EDITOR’S LETTER
by Olivier Felicio, Editor-in-Chief

Welcome 2026. We are ready!
As you are going through this issue, one theme is impossible to ignore: 2026 is shaping up to be the year where the “value” conversation returns to the centre of the Canadian jewellery counter – value in metal, value in story, and value in service.
Gold has already rewritten the record book in 2025, and the tone for next year remains firmly constructive. Most major institutions are still modelling meaningful upside into late 2026, with many forecasts clustering around the US$5,000 range. Whether gold gets there smoothly or with volatility along the way, the message for jewellers is the same: replacement costs will stay high, pricing discipline will matter more, and the “sell the metal” mindset will be punished faster than ever.
Where does that leave our industry? With urgency – and opportunity. Higher bullion compresses margins for anyone selling “metal first,” but it rewards jewellers who sell meaning: design, provenance, rarity, and the experience of buying. The retail picture is also becoming clearer. The luxury customer is still spending, but expects concierge-level guidance, faster turnaround, and confidence at the counter. Meanwhile, the old impulse entry point is fading. Customers are still buying, but they want fewer pieces that feel more intentional, more personal, and more lasting.
For 2026, I see three moves that will separate winners from the rest.
First, design for high gold. Negative space, smart engineering, and a deliberate mix of 14k and 10k where appropriate can protect affordability without sacrificing aesthetics. Pair that with confident education on wearability and long-term value so the customer understands what they’re buying, not just what it costs today.

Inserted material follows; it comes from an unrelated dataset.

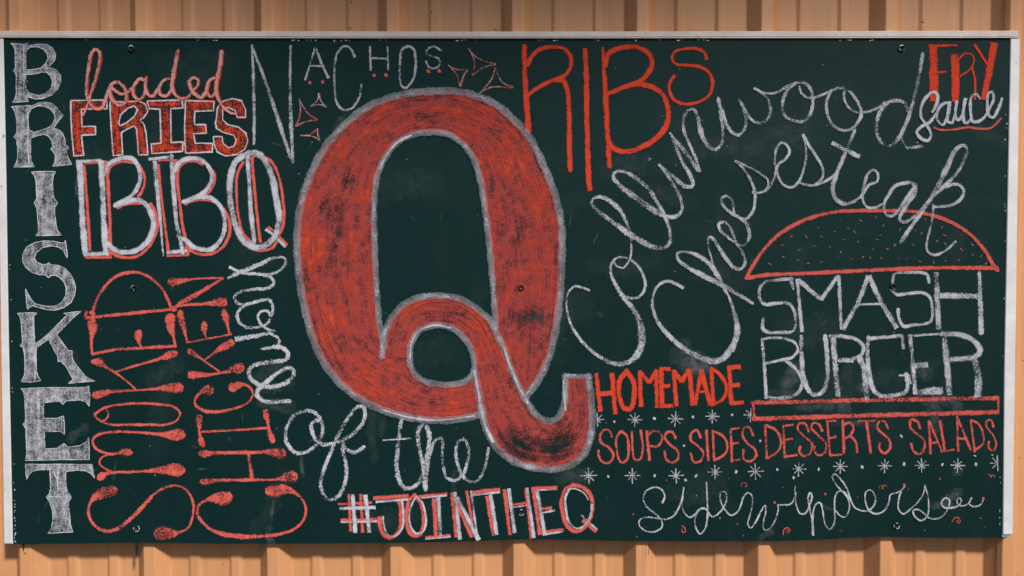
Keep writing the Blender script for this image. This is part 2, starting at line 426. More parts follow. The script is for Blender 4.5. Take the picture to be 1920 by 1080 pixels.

Second, embrace the diamond bifurcation. Lab-grown continues to dominate the fashion moment, especially at accessible price points. Natural diamonds, however, win when the story is personal and the piece is built to last – especially with distinctive shapes, warmer tones, and vintage-inspired cuts that feel one-of-one rather than mass.
Third, run retail like a relationship business. In a high-cost environment, the winners will be the jewellers who operationalize trust: appointment-worthy service, consistent education, better follow-up, and tighter inventory discipline. When gold is expensive, cash trapped in slow sellers hurts more, and replenishment mistakes get costlier.
And yes, I’ll add one personal conviction. While many forecasts cluster near US$5,000 for 2026, I believe the longer arc can take gold materially higher – closer to US$8,000 – if currency concerns, fiscal stress, and ongoing global uncertainty persist. Consider it not a prediction carved in stone, but a reminder that gold’s role as both insurance and asset is back on the table.
From all of us at Canadian Jeweller, thank you for building this industry with us. May 2026 be prosperous, creative, and full of strong sells.